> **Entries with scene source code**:
## BEGIN

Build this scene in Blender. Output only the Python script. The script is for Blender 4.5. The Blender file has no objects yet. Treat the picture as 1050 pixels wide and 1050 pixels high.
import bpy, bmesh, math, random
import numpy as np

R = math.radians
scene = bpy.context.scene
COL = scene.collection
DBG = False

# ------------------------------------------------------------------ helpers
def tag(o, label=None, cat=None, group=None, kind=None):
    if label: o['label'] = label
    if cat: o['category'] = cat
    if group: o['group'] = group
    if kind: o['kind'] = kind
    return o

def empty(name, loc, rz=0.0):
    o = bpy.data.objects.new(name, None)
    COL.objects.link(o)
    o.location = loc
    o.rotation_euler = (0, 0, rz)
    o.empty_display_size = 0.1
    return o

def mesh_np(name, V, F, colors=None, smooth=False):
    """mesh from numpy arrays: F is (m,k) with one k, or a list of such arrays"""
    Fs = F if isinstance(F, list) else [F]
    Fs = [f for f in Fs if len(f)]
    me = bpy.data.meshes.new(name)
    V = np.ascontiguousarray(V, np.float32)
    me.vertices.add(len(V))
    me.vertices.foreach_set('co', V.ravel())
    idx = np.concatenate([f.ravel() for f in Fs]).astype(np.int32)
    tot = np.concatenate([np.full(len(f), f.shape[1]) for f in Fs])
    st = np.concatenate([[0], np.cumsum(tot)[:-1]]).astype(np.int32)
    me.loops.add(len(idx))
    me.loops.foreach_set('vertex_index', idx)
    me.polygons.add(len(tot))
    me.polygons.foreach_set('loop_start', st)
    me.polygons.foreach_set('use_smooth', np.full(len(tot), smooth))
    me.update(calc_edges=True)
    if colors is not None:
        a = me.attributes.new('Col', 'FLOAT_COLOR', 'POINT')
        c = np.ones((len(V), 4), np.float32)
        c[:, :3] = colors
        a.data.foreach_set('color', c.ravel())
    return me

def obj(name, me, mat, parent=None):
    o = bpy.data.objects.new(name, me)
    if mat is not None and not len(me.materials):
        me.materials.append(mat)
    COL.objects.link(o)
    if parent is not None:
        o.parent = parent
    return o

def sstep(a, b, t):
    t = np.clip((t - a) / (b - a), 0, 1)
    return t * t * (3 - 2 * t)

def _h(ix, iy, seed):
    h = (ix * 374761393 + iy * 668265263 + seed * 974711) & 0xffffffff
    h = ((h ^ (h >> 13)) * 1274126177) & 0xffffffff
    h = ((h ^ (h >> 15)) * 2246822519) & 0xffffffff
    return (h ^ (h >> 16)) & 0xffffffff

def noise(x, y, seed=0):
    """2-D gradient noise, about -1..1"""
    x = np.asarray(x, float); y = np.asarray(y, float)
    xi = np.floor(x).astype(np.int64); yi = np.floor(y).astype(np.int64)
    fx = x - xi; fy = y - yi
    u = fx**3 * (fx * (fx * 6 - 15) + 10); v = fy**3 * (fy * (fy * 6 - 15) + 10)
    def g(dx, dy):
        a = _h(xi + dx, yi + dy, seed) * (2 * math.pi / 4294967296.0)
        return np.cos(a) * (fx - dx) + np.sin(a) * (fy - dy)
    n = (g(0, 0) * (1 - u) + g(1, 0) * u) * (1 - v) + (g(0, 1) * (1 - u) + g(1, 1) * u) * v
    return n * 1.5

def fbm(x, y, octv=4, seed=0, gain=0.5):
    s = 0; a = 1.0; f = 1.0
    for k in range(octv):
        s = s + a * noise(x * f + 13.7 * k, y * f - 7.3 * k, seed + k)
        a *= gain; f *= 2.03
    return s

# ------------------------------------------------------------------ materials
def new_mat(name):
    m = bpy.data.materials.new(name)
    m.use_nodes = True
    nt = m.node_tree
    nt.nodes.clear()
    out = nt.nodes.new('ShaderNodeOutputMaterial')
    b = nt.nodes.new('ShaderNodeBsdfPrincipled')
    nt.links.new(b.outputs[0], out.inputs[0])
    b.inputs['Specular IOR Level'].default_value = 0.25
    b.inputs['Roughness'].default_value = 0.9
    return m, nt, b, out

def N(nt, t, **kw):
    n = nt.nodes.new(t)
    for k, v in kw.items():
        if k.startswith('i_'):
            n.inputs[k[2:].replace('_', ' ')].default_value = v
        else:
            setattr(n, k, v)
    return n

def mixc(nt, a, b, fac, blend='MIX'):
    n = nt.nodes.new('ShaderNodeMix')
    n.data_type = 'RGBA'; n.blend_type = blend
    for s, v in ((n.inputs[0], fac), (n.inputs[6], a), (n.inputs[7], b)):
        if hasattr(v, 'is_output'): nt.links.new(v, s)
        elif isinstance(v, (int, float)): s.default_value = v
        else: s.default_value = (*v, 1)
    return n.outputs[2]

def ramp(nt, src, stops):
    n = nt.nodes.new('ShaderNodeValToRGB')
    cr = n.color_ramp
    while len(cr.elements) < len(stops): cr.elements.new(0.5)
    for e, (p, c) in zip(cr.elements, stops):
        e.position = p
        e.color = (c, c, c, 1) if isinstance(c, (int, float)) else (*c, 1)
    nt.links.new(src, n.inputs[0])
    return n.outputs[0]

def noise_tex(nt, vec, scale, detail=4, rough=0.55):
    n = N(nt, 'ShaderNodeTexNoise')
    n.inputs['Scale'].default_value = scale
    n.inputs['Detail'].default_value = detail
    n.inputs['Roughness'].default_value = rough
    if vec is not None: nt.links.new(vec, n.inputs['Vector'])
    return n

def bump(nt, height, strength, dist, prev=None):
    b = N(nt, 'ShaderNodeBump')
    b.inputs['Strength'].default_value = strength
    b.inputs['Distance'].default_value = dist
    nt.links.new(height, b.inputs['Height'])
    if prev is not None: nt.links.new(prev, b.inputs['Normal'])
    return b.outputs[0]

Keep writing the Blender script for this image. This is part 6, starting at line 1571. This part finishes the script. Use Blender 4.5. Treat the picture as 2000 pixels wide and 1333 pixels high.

## END

> **Set problem**: Repeat all the records. Match each line exactly.

> **Exercise answer**:
Build this scene in Blender. Output only the Python script. The script is for Blender 4.5. The Blender file has no objects yet. Treat the picture as 1050 pixels wide and 1050 pixels high.
import bpy, bmesh, math, random
import numpy as np

R = math.radians
scene = bpy.context.scene
COL = scene.collection
DBG = False

# ------------------------------------------------------------------ helpers
def tag(o, label=None, cat=None, group=None, kind=None):
    if label: o['label'] = label
    if cat: o['category'] = cat
    if group: o['group'] = group
    if kind: o['kind'] = kind
    return o

def empty(name, loc, rz=0.0):
    o = bpy.data.objects.new(name, None)
    COL.objects.link(o)
    o.location = loc
    o.rotation_euler = (0, 0, rz)
    o.empty_display_size = 0.1
    return o

def mesh_np(name, V, F, colors=None, smooth=False):
    """mesh from numpy arrays: F is (m,k) with one k, or a list of such arrays"""
    Fs = F if isinstance(F, list) else [F]
    Fs = [f for f in Fs if len(f)]
    me = bpy.data.meshes.new(name)
    V = np.ascontiguousarray(V, np.float32)
    me.vertices.add(len(V))
    me.vertices.foreach_set('co', V.ravel())
    idx = np.concatenate([f.ravel() for f in Fs]).astype(np.int32)
    tot = np.concatenate([np.full(len(f), f.shape[1]) for f in Fs])
    st = np.concatenate([[0], np.cumsum(tot)[:-1]]).astype(np.int32)
    me.loops.add(len(idx))
    me.loops.foreach_set('vertex_index', idx)
    me.polygons.add(len(tot))
    me.polygons.foreach_set('loop_start', st)
    me.polygons.foreach_set('use_smooth', np.full(len(tot), smooth))
    me.update(calc_edges=True)
    if colors is not None:
        a = me.attributes.new('Col', 'FLOAT_COLOR', 'POINT')
        c = np.ones((len(V), 4), np.float32)
        c[:, :3] = colors
        a.data.foreach_set('color', c.ravel())
    return me

def obj(name, me, mat, parent=None):
    o = bpy.data.objects.new(name, me)
    if mat is not None and not len(me.materials):
        me.materials.append(mat)
    COL.objects.link(o)
    if parent is not None:
        o.parent = parent
    return o

def sstep(a, b, t):
    t = np.clip((t - a) / (b - a), 0, 1)
    return t * t * (3 - 2 * t)

def _h(ix, iy, seed):
    h = (ix * 374761393 + iy * 668265263 + seed * 974711) & 0xffffffff
    h = ((h ^ (h >> 13)) * 1274126177) & 0xffffffff
    h = ((h ^ (h >> 15)) * 2246822519) & 0xffffffff
    return (h ^ (h >> 16)) & 0xffffffff

def noise(x, y, seed=0):
    """2-D gradient noise, about -1..1"""
    x = np.asarray(x, float); y = np.asarray(y, float)
    xi = np.floor(x).astype(np.int64); yi = np.floor(y).astype(np.int64)
    fx = x - xi; fy = y - yi
    u = fx**3 * (fx * (fx * 6 - 15) + 10); v = fy**3 * (fy * (fy * 6 - 15) + 10)
    def g(dx, dy):
        a = _h(xi + dx, yi + dy, seed) * (2 * math.pi / 4294967296.0)
        return np.cos(a) * (fx - dx) + np.sin(a) * (fy - dy)
    n = (g(0, 0) * (1 - u) + g(1, 0) * u) * (1 - v) + (g(0, 1) * (1 - u) + g(1, 1) * u) * v
    return n * 1.5

def fbm(x, y, octv=4, seed=0, gain=0.5):
    s = 0; a = 1.0; f = 1.0
    for k in range(octv):
        s = s + a * noise(x * f + 13.7 * k, y * f - 7.3 * k, seed + k)
        a *= gain; f *= 2.03
    return s

# ------------------------------------------------------------------ materials
def new_mat(name):
    m = bpy.data.materials.new(name)
    m.use_nodes = True
    nt = m.node_tree
    nt.nodes.clear()
    out = nt.nodes.new('ShaderNodeOutputMaterial')
    b = nt.nodes.new('ShaderNodeBsdfPrincipled')
    nt.links.new(b.outputs[0], out.inputs[0])
    b.inputs['Specular IOR Level'].default_value = 0.25
    b.inputs['Roughness'].default_value = 0.9
    return m, nt, b, out

def N(nt, t, **kw):
    n = nt.nodes.new(t)
    for k, v in kw.items():
        if k.startswith('i_'):
            n.inputs[k[2:].replace('_', ' ')].default_value = v
        else:
            setattr(n, k, v)
    return n

def mixc(nt, a, b, fac, blend='MIX'):
    n = nt.nodes.new('ShaderNodeMix')
    n.data_type = 'RGBA'; n.blend_type = blend
    for s, v in ((n.inputs[0], fac), (n.inputs[6], a), (n.inputs[7], b)):
        if hasattr(v, 'is_output'): nt.links.new(v, s)
        elif isinstance(v, (int, float)): s.default_value = v
        else: s.default_value = (*v, 1)
    return n.outputs[2]

def ramp(nt, src, stops):
    n = nt.nodes.new('ShaderNodeValToRGB')
    cr = n.color_ramp
    while len(cr.elements) < len(stops): cr.elements.new(0.5)
    for e, (p, c) in zip(cr.elements, stops):
        e.position = p
        e.color = (c, c, c, 1) if isinstance(c, (int, float)) else (*c, 1)
    nt.links.new(src, n.inputs[0])
    return n.outputs[0]

def noise_tex(nt, vec, scale, detail=4, rough=0.55):
    n = N(nt, 'ShaderNodeTexNoise')
    n.inputs['Scale'].default_value = scale
    n.inputs['Detail'].default_value = detail
    n.inputs['Roughness'].default_value = rough
    if vec is not None: nt.links.new(vec, n.inputs['Vector'])
    return n

def bump(nt, height, strength, dist, prev=None):
    b = N(nt, 'ShaderNodeBump')
    b.inputs['Strength'].default_value = strength
    b.inputs['Distance'].default_value = dist
    nt.links.new(height, b.inputs['Height'])
    if prev is not None: nt.links.new(prev, b.inputs['Normal'])
    return b.outputs[0]

Keep writing the Blender script for this image. This is part 6, starting at line 1571. This part finishes the script. Use Blender 4.5. Treat the picture as 2000 pixels wide and 1333 pixels high.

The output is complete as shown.